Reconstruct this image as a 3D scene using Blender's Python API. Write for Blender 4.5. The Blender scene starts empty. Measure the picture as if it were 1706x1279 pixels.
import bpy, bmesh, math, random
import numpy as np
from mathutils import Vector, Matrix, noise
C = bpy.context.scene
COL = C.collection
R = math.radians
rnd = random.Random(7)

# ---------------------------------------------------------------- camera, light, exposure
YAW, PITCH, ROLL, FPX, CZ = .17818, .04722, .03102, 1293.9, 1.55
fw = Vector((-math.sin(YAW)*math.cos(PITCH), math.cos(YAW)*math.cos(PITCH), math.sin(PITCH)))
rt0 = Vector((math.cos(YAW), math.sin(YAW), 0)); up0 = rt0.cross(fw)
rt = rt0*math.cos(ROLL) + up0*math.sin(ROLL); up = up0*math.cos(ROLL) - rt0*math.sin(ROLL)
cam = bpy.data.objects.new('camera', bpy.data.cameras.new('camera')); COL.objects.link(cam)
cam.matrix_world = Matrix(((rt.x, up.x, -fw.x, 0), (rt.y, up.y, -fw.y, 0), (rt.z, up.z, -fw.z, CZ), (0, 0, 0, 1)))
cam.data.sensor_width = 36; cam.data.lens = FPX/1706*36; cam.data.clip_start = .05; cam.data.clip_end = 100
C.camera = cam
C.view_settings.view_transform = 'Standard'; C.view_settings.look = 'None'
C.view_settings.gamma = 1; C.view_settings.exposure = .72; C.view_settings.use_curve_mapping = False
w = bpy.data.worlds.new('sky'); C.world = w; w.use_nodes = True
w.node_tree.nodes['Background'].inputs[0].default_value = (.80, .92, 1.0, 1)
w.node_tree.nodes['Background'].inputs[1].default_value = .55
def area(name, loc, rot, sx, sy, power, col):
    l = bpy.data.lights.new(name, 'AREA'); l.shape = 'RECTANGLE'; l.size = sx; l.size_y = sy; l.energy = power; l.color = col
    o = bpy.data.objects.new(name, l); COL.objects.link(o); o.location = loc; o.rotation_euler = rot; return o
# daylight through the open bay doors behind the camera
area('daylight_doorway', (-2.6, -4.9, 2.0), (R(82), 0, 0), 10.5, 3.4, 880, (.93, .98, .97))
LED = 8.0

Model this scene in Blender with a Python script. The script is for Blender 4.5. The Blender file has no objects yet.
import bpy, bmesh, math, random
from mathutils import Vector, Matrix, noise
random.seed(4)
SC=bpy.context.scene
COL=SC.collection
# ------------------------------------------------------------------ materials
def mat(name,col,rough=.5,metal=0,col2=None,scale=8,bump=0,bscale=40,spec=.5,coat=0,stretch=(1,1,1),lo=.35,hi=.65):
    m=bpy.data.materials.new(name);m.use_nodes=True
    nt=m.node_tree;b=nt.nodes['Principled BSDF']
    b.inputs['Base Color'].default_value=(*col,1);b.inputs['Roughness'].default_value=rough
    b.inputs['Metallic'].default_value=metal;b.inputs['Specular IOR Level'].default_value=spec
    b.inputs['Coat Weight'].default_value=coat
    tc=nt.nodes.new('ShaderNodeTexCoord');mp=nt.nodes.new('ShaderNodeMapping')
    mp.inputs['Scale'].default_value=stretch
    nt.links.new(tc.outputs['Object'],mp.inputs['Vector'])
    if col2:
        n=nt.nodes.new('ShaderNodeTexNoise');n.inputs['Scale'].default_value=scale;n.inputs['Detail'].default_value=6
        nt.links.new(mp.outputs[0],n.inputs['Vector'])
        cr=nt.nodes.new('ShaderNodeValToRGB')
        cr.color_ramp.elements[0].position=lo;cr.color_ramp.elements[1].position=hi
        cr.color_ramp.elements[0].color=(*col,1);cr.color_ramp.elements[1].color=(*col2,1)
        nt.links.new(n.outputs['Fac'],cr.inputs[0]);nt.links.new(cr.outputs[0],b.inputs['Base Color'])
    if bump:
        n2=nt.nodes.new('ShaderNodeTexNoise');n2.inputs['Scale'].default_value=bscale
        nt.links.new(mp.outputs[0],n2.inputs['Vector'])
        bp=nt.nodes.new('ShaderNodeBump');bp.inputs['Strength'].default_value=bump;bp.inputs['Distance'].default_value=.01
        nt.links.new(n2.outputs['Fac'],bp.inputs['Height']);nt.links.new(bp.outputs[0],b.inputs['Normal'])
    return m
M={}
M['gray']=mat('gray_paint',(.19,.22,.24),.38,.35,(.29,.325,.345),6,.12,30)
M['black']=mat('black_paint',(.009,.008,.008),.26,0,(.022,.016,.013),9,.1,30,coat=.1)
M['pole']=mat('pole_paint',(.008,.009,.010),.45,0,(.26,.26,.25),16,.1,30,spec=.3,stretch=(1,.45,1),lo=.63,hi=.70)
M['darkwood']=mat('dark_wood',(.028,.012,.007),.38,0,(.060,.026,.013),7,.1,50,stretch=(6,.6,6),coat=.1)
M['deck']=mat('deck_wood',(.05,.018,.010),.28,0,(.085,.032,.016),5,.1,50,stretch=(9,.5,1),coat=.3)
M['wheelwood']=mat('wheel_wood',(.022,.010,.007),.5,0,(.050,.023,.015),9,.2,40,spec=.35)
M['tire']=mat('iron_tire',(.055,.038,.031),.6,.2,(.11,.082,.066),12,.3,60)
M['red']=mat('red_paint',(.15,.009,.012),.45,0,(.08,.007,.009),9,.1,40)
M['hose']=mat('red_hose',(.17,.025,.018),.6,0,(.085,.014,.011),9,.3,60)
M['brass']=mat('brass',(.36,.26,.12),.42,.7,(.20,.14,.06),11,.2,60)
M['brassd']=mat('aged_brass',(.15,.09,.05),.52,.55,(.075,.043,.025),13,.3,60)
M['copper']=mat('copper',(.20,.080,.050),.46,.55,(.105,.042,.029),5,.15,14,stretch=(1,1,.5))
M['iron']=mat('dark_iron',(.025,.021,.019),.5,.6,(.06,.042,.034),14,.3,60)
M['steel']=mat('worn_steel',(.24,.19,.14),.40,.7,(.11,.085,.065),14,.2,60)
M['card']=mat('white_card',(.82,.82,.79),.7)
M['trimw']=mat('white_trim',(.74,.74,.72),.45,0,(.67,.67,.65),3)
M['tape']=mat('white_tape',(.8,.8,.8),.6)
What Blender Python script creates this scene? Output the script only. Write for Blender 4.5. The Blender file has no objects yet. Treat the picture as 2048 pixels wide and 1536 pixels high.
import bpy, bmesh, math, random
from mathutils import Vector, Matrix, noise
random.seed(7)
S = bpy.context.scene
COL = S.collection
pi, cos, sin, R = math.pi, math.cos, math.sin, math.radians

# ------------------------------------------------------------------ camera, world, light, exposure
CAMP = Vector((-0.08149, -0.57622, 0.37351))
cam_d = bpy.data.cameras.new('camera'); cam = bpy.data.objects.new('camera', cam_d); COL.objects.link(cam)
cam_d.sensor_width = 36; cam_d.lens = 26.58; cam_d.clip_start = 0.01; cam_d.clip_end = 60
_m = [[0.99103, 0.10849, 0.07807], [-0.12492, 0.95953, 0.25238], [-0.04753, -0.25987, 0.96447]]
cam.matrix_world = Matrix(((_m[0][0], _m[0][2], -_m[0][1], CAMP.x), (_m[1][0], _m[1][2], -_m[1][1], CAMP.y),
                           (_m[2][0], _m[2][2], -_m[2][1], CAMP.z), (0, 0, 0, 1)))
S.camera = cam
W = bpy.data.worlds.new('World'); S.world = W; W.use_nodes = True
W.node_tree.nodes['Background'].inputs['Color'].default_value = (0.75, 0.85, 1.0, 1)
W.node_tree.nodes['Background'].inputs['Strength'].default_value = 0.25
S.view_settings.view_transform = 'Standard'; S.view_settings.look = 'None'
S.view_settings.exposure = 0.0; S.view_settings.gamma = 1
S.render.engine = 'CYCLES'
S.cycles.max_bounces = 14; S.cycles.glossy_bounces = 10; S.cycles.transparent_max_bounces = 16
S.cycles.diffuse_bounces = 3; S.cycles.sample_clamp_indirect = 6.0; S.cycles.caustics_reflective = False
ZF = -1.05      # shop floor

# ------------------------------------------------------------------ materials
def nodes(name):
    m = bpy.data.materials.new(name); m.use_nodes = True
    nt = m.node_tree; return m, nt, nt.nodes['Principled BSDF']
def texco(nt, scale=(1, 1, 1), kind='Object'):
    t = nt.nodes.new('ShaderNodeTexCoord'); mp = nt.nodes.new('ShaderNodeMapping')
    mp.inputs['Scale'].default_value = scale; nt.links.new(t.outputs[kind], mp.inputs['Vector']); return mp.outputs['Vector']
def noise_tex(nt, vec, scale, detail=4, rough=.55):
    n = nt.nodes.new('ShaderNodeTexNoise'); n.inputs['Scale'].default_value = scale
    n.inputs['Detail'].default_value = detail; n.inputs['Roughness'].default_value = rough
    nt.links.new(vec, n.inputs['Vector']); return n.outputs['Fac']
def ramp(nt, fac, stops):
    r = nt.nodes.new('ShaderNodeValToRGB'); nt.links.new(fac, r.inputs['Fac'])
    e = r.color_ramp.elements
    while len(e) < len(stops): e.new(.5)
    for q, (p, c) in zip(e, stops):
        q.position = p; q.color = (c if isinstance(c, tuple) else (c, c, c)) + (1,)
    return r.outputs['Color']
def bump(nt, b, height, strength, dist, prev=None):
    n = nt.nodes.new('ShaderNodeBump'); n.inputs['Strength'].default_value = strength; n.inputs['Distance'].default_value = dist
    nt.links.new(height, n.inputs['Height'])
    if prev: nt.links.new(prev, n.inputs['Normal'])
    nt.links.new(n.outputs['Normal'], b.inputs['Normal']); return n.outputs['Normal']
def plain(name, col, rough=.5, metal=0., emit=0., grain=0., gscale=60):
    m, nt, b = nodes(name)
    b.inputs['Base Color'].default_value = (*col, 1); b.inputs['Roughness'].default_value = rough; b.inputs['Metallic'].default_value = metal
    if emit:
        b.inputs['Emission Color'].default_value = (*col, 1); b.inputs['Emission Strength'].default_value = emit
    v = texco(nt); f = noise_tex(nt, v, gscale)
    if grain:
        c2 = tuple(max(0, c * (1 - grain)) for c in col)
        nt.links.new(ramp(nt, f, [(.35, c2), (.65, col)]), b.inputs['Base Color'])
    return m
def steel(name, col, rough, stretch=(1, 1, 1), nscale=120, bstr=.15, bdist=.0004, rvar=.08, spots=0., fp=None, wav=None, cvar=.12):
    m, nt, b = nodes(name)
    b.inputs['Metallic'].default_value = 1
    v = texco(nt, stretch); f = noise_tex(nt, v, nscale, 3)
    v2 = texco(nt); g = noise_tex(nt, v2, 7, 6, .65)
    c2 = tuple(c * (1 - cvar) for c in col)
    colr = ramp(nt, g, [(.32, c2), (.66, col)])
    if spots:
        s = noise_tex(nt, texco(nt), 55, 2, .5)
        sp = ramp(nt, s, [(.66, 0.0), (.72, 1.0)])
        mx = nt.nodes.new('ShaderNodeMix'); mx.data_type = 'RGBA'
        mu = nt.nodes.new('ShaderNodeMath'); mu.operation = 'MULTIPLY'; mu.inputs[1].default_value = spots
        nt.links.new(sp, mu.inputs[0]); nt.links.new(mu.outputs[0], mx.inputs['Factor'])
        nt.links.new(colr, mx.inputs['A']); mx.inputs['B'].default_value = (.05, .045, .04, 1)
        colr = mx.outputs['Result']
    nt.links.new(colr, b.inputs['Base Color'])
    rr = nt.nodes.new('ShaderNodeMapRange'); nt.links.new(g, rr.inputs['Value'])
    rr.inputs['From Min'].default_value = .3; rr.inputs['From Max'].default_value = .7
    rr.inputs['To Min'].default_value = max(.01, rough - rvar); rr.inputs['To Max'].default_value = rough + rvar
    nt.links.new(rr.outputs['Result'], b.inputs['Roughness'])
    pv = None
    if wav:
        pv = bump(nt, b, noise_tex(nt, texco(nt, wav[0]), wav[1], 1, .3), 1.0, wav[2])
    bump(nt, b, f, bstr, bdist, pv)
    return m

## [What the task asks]
Start at the line with "What Blender Python" and stop after the line with "pi, cos, sin, R". Repeat exactly the lines in that range.

## [Task output]
What Blender Python script creates this scene? Output the script only. Write for Blender 4.5. The Blender file has no objects yet. Treat the picture as 2048 pixels wide and 1536 pixels high.
import bpy, bmesh, math, random
from mathutils import Vector, Matrix, noise
random.seed(7)
S = bpy.context.scene
COL = S.collection
pi, cos, sin, R = math.pi, math.cos, math.sin, math.radians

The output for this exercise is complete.